**** COLLECTED MATERIAL

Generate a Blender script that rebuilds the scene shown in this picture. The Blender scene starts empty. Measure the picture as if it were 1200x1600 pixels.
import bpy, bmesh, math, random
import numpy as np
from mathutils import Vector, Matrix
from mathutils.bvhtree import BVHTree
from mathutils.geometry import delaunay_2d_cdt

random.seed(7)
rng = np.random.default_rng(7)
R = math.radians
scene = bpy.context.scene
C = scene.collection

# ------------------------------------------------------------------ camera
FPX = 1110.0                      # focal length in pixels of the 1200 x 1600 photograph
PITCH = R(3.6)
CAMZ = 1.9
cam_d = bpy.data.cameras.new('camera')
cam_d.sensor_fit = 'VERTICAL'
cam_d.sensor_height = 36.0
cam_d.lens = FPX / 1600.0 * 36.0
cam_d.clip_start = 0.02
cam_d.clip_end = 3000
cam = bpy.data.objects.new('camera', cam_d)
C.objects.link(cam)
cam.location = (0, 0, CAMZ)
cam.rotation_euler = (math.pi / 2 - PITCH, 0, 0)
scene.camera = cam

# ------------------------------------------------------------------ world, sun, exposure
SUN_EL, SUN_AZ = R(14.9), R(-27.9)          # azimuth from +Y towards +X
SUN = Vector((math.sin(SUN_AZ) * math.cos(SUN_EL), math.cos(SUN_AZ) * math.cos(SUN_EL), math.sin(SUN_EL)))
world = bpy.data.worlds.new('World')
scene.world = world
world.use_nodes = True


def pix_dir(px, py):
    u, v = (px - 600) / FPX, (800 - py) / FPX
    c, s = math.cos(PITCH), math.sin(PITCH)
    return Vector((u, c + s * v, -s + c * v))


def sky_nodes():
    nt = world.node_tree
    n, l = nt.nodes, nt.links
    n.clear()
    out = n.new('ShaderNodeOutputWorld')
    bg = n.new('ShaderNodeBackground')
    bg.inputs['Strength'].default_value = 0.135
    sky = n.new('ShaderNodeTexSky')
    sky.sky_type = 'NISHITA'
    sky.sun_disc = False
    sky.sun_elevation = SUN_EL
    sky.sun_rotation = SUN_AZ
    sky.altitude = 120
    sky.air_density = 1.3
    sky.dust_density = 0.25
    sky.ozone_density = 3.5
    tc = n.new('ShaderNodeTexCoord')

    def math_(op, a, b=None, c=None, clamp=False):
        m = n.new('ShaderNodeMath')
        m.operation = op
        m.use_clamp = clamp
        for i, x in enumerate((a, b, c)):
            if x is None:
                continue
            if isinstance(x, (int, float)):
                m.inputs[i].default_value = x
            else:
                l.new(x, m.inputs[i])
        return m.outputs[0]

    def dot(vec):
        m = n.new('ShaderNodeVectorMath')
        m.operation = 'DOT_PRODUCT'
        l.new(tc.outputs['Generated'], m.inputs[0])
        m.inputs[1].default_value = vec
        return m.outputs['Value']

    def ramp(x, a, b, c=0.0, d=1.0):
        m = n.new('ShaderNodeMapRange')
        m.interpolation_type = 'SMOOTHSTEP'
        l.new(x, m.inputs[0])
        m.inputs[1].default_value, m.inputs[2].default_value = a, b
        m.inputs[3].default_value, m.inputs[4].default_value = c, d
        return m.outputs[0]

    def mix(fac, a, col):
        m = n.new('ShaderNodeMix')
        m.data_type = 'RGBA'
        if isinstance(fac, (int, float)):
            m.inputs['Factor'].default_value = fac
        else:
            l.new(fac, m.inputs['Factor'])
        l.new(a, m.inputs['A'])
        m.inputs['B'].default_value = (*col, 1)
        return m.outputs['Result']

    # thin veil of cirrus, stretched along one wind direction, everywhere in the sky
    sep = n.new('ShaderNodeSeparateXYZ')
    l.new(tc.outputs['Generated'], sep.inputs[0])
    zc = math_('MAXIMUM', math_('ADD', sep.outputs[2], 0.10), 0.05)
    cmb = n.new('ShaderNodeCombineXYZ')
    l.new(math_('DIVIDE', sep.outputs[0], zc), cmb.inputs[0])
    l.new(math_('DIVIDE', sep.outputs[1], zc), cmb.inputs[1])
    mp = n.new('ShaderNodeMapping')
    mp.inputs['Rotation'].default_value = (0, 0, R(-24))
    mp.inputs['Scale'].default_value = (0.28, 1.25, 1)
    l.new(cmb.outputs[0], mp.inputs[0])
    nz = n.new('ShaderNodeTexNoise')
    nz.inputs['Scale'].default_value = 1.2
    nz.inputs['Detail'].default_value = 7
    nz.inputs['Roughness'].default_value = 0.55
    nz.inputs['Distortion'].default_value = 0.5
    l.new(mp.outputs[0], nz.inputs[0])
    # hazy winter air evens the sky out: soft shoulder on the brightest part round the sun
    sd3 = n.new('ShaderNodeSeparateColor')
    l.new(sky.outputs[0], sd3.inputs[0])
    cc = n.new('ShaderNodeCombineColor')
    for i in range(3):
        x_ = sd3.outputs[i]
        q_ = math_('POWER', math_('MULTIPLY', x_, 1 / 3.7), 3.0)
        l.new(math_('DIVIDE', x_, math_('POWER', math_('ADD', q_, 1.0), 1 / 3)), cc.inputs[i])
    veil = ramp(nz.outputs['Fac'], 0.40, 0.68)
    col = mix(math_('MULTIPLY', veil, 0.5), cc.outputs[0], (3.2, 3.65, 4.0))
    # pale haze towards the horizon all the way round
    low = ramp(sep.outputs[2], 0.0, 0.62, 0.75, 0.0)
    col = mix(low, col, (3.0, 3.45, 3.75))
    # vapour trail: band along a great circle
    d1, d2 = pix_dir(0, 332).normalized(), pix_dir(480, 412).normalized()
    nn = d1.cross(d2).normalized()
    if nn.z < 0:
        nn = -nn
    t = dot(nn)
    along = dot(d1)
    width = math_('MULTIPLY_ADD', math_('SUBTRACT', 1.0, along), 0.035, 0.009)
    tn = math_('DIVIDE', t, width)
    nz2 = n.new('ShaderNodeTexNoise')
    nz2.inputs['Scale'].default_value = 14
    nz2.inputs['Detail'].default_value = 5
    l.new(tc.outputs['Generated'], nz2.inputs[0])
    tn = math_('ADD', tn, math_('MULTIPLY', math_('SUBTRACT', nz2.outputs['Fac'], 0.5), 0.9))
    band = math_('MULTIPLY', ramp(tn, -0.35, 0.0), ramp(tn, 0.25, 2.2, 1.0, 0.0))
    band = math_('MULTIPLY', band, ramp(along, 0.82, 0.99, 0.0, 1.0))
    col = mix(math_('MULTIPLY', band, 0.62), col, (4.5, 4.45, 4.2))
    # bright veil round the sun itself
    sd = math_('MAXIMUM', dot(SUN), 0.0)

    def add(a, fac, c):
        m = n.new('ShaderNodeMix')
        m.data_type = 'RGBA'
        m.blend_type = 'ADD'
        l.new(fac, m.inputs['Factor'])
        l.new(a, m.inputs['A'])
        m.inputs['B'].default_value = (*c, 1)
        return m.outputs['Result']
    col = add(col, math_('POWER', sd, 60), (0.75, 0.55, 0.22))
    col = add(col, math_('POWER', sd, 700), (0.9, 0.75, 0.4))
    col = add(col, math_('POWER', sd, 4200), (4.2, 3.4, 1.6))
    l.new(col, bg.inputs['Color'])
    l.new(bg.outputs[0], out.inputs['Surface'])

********

Please repeat the material above, word for word and in full.

• _WRITTEN SOLUTION_:
Generate a Blender script that rebuilds the scene shown in this picture. The Blender scene starts empty. Measure the picture as if it were 1200x1600 pixels.
import bpy, bmesh, math, random
import numpy as np
from mathutils import Vector, Matrix
from mathutils.bvhtree import BVHTree
from mathutils.geometry import delaunay_2d_cdt

random.seed(7)
rng = np.random.default_rng(7)
R = math.radians
scene = bpy.context.scene
C = scene.collection

# ------------------------------------------------------------------ camera
FPX = 1110.0                      # focal length in pixels of the 1200 x 1600 photograph
PITCH = R(3.6)
CAMZ = 1.9
cam_d = bpy.data.cameras.new('camera')
cam_d.sensor_fit = 'VERTICAL'
cam_d.sensor_height = 36.0
cam_d.lens = FPX / 1600.0 * 36.0
cam_d.clip_start = 0.02
cam_d.clip_end = 3000
cam = bpy.data.objects.new('camera', cam_d)
C.objects.link(cam)
cam.location = (0, 0, CAMZ)
cam.rotation_euler = (math.pi / 2 - PITCH, 0, 0)
scene.camera = cam

# ------------------------------------------------------------------ world, sun, exposure
SUN_EL, SUN_AZ = R(14.9), R(-27.9)          # azimuth from +Y towards +X
SUN = Vector((math.sin(SUN_AZ) * math.cos(SUN_EL), math.cos(SUN_AZ) * math.cos(SUN_EL), math.sin(SUN_EL)))
world = bpy.data.worlds.new('World')
scene.world = world
world.use_nodes = True


def pix_dir(px, py):
    u, v = (px - 600) / FPX, (800 - py) / FPX
    c, s = math.cos(PITCH), math.sin(PITCH)
    return Vector((u, c + s * v, -s + c * v))


def sky_nodes():
    nt = world.node_tree
    n, l = nt.nodes, nt.links
    n.clear()
    out = n.new('ShaderNodeOutputWorld')
    bg = n.new('ShaderNodeBackground')
    bg.inputs['Strength'].default_value = 0.135
    sky = n.new('ShaderNodeTexSky')
    sky.sky_type = 'NISHITA'
    sky.sun_disc = False
    sky.sun_elevation = SUN_EL
    sky.sun_rotation = SUN_AZ
    sky.altitude = 120
    sky.air_density = 1.3
    sky.dust_density = 0.25
    sky.ozone_density = 3.5
    tc = n.new('ShaderNodeTexCoord')

    def math_(op, a, b=None, c=None, clamp=False):
        m = n.new('ShaderNodeMath')
        m.operation = op
        m.use_clamp = clamp
        for i, x in enumerate((a, b, c)):
            if x is None:
                continue
            if isinstance(x, (int, float)):
                m.inputs[i].default_value = x
            else:
                l.new(x, m.inputs[i])
        return m.outputs[0]

    def dot(vec):
        m = n.new('ShaderNodeVectorMath')
        m.operation = 'DOT_PRODUCT'
        l.new(tc.outputs['Generated'], m.inputs[0])
        m.inputs[1].default_value = vec
        return m.outputs['Value']

    def ramp(x, a, b, c=0.0, d=1.0):
        m = n.new('ShaderNodeMapRange')
        m.interpolation_type = 'SMOOTHSTEP'
        l.new(x, m.inputs[0])
        m.inputs[1].default_value, m.inputs[2].default_value = a, b
        m.inputs[3].default_value, m.inputs[4].default_value = c, d
        return m.outputs[0]

    def mix(fac, a, col):
        m = n.new('ShaderNodeMix')
        m.data_type = 'RGBA'
        if isinstance(fac, (int, float)):
            m.inputs['Factor'].default_value = fac
        else:
            l.new(fac, m.inputs['Factor'])
        l.new(a, m.inputs['A'])
        m.inputs['B'].default_value = (*col, 1)
        return m.outputs['Result']

    # thin veil of cirrus, stretched along one wind direction, everywhere in the sky
    sep = n.new('ShaderNodeSeparateXYZ')
    l.new(tc.outputs['Generated'], sep.inputs[0])
    zc = math_('MAXIMUM', math_('ADD', sep.outputs[2], 0.10), 0.05)
    cmb = n.new('ShaderNodeCombineXYZ')
    l.new(math_('DIVIDE', sep.outputs[0], zc), cmb.inputs[0])
    l.new(math_('DIVIDE', sep.outputs[1], zc), cmb.inputs[1])
    mp = n.new('ShaderNodeMapping')
    mp.inputs['Rotation'].default_value = (0, 0, R(-24))
    mp.inputs['Scale'].default_value = (0.28, 1.25, 1)
    l.new(cmb.outputs[0], mp.inputs[0])
    nz = n.new('ShaderNodeTexNoise')
    nz.inputs['Scale'].default_value = 1.2
    nz.inputs['Detail'].default_value = 7
    nz.inputs['Roughness'].default_value = 0.55
    nz.inputs['Distortion'].default_value = 0.5
    l.new(mp.outputs[0], nz.inputs[0])
    # hazy winter air evens the sky out: soft shoulder on the brightest part round the sun
    sd3 = n.new('ShaderNodeSeparateColor')
    l.new(sky.outputs[0], sd3.inputs[0])
    cc = n.new('ShaderNodeCombineColor')
    for i in range(3):
        x_ = sd3.outputs[i]
        q_ = math_('POWER', math_('MULTIPLY', x_, 1 / 3.7), 3.0)
        l.new(math_('DIVIDE', x_, math_('POWER', math_('ADD', q_, 1.0), 1 / 3)), cc.inputs[i])
    veil = ramp(nz.outputs['Fac'], 0.40, 0.68)
    col = mix(math_('MULTIPLY', veil, 0.5), cc.outputs[0], (3.2, 3.65, 4.0))
    # pale haze towards the horizon all the way round
    low = ramp(sep.outputs[2], 0.0, 0.62, 0.75, 0.0)
    col = mix(low, col, (3.0, 3.45, 3.75))
    # vapour trail: band along a great circle
    d1, d2 = pix_dir(0, 332).normalized(), pix_dir(480, 412).normalized()
    nn = d1.cross(d2).normalized()
    if nn.z < 0:
        nn = -nn
    t = dot(nn)
    along = dot(d1)
    width = math_('MULTIPLY_ADD', math_('SUBTRACT', 1.0, along), 0.035, 0.009)
    tn = math_('DIVIDE', t, width)
    nz2 = n.new('ShaderNodeTexNoise')
    nz2.inputs['Scale'].default_value = 14
    nz2.inputs['Detail'].default_value = 5
    l.new(tc.outputs['Generated'], nz2.inputs[0])
    tn = math_('ADD', tn, math_('MULTIPLY', math_('SUBTRACT', nz2.outputs['Fac'], 0.5), 0.9))
    band = math_('MULTIPLY', ramp(tn, -0.35, 0.0), ramp(tn, 0.25, 2.2, 1.0, 0.0))
    band = math_('MULTIPLY', band, ramp(along, 0.82, 0.99, 0.0, 1.0))
    col = mix(math_('MULTIPLY', band, 0.62), col, (4.5, 4.45, 4.2))
    # bright veil round the sun itself
    sd = math_('MAXIMUM', dot(SUN), 0.0)

    def add(a, fac, c):
        m = n.new('ShaderNodeMix')
        m.data_type = 'RGBA'
        m.blend_type = 'ADD'
        l.new(fac, m.inputs['Factor'])
        l.new(a, m.inputs['A'])
        m.inputs['B'].default_value = (*c, 1)
        return m.outputs['Result']
    col = add(col, math_('POWER', sd, 60), (0.75, 0.55, 0.22))
    col = add(col, math_('POWER', sd, 700), (0.9, 0.75, 0.4))
    col = add(col, math_('POWER', sd, 4200), (4.2, 3.4, 1.6))
    l.new(col, bg.inputs['Color'])
    l.new(bg.outputs[0], out.inputs['Surface'])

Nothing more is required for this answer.